GIVEN REQUEST → Show all lines that include the string "Write"; copy each one.

RECORD LIST →
________________________

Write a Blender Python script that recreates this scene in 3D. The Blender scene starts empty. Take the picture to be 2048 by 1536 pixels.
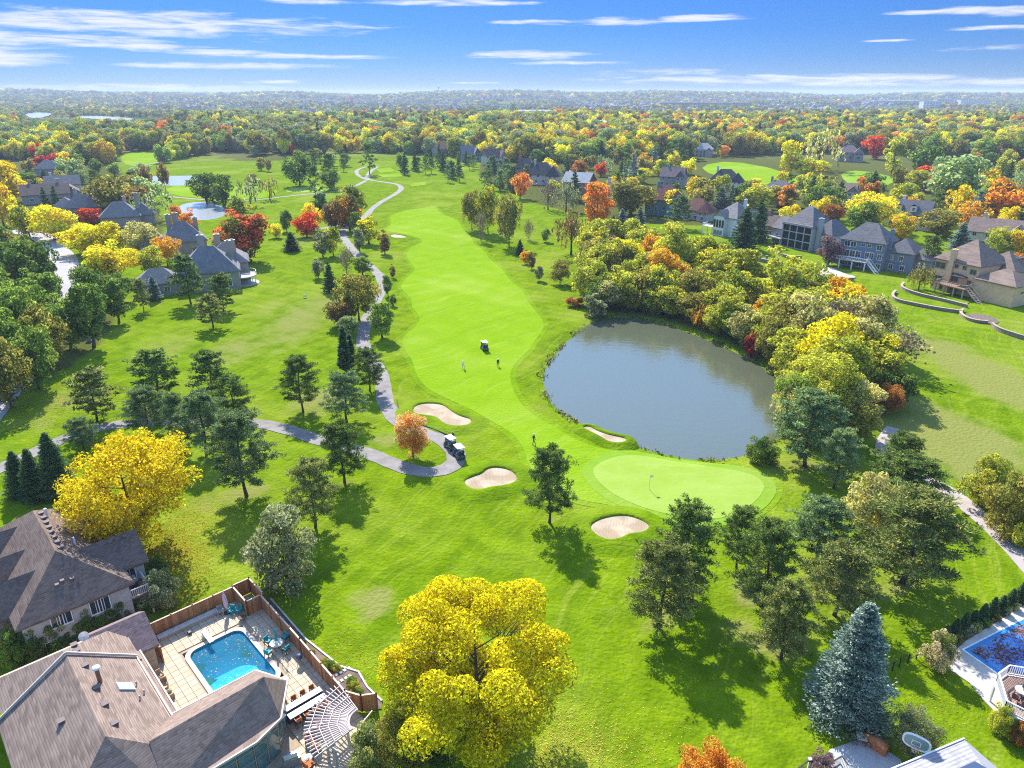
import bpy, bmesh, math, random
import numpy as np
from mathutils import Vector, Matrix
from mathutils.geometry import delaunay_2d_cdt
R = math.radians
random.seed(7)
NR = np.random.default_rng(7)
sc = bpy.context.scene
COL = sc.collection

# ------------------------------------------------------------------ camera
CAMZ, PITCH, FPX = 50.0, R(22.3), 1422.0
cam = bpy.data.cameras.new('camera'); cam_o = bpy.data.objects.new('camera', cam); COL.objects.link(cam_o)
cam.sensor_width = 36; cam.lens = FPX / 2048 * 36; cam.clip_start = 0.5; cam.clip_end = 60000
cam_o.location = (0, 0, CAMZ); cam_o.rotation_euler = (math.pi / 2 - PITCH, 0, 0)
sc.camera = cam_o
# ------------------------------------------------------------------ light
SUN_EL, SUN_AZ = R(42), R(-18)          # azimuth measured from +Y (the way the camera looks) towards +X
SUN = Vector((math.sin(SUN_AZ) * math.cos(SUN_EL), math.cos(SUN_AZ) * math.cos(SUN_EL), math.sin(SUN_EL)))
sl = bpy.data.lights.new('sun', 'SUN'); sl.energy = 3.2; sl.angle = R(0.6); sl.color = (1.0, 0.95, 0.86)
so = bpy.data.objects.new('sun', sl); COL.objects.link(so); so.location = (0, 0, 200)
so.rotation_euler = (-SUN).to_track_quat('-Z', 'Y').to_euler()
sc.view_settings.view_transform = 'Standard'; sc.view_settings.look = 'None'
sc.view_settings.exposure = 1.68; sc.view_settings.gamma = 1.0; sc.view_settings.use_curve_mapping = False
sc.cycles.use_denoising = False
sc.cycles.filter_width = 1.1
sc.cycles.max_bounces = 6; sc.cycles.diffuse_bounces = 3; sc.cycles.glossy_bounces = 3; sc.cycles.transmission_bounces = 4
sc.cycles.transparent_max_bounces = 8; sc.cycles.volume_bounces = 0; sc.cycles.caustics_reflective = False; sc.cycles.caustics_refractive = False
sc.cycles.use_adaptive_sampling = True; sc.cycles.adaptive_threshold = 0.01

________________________

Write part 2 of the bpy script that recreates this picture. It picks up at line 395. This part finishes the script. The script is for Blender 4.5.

________________________

CORRECT OUTPUT →
Write a Blender Python script that recreates this scene in 3D. The Blender scene starts empty. Take the picture to be 2048 by 1536 pixels.
Write part 2 of the bpy script that recreates this picture. It picks up at line 395. This part finishes the script. The script is for Blender 4.5.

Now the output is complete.